─── DATA RECORDS ───

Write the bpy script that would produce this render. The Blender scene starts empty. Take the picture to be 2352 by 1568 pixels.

───
─── DATA RECORDS ───

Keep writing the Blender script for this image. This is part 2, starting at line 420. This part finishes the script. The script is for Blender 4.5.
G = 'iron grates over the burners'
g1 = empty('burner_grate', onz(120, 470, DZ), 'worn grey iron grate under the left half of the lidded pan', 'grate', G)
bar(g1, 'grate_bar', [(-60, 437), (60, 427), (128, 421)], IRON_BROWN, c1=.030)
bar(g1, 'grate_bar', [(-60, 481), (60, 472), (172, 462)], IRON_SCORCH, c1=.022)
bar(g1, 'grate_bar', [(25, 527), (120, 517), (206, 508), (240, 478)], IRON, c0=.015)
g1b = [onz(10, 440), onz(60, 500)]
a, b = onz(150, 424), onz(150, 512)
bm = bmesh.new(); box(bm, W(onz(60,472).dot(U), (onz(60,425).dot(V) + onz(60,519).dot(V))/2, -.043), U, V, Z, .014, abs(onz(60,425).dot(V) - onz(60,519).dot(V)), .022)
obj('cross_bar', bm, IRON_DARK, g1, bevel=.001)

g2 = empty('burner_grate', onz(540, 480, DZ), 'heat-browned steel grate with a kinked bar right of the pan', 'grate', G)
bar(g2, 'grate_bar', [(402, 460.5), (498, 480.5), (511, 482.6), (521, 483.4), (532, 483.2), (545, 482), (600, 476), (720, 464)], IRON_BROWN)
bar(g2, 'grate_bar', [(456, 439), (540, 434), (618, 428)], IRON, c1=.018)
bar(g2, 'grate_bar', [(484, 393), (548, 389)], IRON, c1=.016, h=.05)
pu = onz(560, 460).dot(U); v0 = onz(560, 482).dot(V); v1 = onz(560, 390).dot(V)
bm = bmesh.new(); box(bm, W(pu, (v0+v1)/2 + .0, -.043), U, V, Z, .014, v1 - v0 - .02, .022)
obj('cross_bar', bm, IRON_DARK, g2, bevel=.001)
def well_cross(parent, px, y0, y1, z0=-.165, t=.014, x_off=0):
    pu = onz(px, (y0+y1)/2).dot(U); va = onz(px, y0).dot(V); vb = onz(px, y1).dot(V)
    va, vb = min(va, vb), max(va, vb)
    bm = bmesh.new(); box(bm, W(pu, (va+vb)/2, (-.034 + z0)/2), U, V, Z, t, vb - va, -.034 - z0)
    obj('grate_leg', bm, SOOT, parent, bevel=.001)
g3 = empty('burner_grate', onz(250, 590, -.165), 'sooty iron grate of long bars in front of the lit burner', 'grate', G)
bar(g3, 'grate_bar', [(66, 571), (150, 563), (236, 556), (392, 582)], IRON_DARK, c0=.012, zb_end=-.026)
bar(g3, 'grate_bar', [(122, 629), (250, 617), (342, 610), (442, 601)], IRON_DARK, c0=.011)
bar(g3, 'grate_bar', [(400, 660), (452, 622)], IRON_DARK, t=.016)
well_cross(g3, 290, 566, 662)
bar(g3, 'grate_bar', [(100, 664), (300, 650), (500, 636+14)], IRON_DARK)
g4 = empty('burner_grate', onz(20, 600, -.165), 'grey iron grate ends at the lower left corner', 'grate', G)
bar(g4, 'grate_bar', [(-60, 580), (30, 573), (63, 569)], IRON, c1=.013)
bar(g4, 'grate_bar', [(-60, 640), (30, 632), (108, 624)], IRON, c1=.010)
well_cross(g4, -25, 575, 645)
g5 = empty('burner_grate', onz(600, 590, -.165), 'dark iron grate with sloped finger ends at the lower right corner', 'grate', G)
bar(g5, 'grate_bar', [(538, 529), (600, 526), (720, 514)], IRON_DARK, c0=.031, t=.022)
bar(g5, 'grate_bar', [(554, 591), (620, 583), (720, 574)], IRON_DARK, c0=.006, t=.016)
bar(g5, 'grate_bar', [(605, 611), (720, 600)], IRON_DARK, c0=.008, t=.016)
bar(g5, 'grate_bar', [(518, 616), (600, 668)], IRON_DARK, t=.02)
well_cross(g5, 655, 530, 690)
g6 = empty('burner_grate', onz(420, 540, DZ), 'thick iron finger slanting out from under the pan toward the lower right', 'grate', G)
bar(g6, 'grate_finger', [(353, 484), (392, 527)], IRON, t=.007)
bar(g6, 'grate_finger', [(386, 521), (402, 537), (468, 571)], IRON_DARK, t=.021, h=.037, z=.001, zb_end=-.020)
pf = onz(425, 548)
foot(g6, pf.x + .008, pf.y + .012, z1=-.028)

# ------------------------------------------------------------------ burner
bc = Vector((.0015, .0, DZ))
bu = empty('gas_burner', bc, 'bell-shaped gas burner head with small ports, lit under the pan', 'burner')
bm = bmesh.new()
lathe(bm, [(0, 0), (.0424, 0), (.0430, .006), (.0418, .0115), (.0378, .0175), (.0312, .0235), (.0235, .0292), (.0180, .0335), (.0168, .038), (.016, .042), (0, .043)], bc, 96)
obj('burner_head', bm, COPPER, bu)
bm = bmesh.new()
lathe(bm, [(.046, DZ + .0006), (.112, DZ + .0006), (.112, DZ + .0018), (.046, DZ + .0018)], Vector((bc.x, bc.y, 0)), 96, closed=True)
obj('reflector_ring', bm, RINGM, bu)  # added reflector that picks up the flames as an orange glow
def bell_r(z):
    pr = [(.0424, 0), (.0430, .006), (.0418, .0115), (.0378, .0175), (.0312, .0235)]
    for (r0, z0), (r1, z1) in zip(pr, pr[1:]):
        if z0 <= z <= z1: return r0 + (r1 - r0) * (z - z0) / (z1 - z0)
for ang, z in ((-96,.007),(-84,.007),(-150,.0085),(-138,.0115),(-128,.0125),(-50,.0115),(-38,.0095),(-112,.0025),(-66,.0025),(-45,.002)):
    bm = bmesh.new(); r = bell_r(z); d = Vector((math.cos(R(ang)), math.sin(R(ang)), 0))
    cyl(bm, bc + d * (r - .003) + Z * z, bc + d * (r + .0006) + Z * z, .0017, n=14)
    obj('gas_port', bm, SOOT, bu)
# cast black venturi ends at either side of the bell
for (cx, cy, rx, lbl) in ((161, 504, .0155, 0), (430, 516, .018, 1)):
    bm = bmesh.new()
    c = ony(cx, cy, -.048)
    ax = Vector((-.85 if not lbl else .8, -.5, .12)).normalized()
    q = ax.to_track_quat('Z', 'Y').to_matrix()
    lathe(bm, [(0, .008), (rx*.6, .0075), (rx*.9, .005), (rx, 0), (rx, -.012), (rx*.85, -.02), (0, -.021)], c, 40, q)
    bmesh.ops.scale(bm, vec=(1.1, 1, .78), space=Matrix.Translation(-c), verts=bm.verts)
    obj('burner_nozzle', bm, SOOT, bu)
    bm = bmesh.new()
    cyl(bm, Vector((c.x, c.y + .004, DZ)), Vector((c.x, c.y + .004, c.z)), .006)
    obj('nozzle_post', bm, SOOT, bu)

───
─── DATA RECORDS ───

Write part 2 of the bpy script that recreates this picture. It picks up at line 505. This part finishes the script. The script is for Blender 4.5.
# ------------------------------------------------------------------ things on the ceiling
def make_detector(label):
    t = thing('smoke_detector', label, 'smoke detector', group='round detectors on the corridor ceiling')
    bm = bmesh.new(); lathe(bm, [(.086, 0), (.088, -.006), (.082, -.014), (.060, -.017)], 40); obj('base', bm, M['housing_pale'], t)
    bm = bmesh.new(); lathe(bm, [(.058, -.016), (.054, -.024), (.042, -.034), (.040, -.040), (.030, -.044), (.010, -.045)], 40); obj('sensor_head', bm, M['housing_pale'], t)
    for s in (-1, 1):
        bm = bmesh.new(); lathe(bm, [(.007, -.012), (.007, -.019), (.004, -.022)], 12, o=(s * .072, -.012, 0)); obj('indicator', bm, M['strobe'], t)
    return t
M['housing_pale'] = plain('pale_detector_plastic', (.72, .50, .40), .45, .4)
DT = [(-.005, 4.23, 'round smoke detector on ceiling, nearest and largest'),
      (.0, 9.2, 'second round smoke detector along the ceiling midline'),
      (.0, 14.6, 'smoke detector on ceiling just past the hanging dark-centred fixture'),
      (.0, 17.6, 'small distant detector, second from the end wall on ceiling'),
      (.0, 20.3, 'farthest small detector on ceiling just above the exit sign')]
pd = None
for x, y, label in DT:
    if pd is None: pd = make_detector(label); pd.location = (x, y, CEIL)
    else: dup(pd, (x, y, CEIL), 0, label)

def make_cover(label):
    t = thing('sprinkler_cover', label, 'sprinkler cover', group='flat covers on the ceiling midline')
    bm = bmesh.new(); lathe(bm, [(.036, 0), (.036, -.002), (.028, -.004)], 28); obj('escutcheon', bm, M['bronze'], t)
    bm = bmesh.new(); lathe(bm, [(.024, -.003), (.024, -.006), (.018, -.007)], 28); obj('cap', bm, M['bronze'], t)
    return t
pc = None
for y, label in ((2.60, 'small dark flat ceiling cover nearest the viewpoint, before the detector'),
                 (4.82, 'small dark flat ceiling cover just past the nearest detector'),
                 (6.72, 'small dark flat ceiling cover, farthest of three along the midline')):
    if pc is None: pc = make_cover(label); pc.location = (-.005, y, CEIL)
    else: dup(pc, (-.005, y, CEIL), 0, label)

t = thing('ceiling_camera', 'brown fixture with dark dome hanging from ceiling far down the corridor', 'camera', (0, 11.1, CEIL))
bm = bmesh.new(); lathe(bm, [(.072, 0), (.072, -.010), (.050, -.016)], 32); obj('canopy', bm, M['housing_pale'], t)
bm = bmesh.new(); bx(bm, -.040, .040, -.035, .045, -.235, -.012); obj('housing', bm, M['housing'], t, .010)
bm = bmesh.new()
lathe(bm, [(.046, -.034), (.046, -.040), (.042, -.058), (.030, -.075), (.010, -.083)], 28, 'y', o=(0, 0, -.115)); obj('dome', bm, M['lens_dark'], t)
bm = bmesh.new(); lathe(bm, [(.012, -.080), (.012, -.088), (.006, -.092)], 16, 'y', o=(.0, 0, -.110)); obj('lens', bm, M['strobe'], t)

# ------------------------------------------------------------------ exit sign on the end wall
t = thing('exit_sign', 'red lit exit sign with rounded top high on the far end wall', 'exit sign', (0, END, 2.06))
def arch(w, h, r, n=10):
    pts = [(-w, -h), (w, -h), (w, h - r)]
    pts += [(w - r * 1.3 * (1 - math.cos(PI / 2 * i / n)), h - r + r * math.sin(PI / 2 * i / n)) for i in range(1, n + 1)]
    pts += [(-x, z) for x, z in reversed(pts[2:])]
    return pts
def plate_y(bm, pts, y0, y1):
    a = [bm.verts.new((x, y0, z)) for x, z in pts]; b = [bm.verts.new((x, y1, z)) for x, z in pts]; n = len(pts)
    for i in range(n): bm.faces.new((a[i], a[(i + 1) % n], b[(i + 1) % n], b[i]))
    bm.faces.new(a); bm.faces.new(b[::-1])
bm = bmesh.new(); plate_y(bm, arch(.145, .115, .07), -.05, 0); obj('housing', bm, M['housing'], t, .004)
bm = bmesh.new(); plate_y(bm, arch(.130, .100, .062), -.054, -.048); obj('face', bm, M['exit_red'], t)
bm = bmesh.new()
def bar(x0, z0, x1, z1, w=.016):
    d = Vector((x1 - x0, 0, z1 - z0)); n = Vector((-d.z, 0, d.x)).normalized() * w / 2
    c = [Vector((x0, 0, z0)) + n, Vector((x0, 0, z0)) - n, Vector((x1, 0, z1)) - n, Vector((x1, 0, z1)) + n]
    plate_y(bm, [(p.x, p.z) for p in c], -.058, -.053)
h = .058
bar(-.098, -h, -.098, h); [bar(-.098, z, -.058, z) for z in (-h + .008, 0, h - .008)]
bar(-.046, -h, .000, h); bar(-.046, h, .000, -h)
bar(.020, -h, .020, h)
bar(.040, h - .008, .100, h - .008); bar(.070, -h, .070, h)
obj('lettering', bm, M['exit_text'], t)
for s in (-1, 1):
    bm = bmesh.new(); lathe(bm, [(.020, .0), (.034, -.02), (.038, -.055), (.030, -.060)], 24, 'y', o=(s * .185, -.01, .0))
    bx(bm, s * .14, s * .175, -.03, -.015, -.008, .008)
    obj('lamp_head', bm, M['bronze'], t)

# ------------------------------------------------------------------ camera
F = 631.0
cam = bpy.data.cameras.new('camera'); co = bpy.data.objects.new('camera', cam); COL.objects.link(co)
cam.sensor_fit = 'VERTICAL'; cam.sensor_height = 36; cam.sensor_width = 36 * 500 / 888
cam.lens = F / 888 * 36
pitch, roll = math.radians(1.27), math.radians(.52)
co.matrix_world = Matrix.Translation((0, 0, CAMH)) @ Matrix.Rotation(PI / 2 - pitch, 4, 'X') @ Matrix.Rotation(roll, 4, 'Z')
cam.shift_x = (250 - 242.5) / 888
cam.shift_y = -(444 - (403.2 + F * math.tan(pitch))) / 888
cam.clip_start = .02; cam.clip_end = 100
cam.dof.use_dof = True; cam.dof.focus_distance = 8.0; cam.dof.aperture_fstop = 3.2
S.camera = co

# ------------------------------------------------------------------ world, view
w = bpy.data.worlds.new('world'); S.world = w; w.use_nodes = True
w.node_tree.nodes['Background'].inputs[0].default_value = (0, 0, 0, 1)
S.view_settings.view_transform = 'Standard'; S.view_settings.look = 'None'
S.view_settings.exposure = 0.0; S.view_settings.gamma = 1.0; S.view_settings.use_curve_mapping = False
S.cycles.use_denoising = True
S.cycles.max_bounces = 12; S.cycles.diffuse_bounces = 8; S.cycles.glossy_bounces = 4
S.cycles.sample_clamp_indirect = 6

───

● EXERCISE REQUIREMENTS:
Looking back at the lines above, state how many contain the word "Blender", and supply nothing besides the number.

● REPLY:
3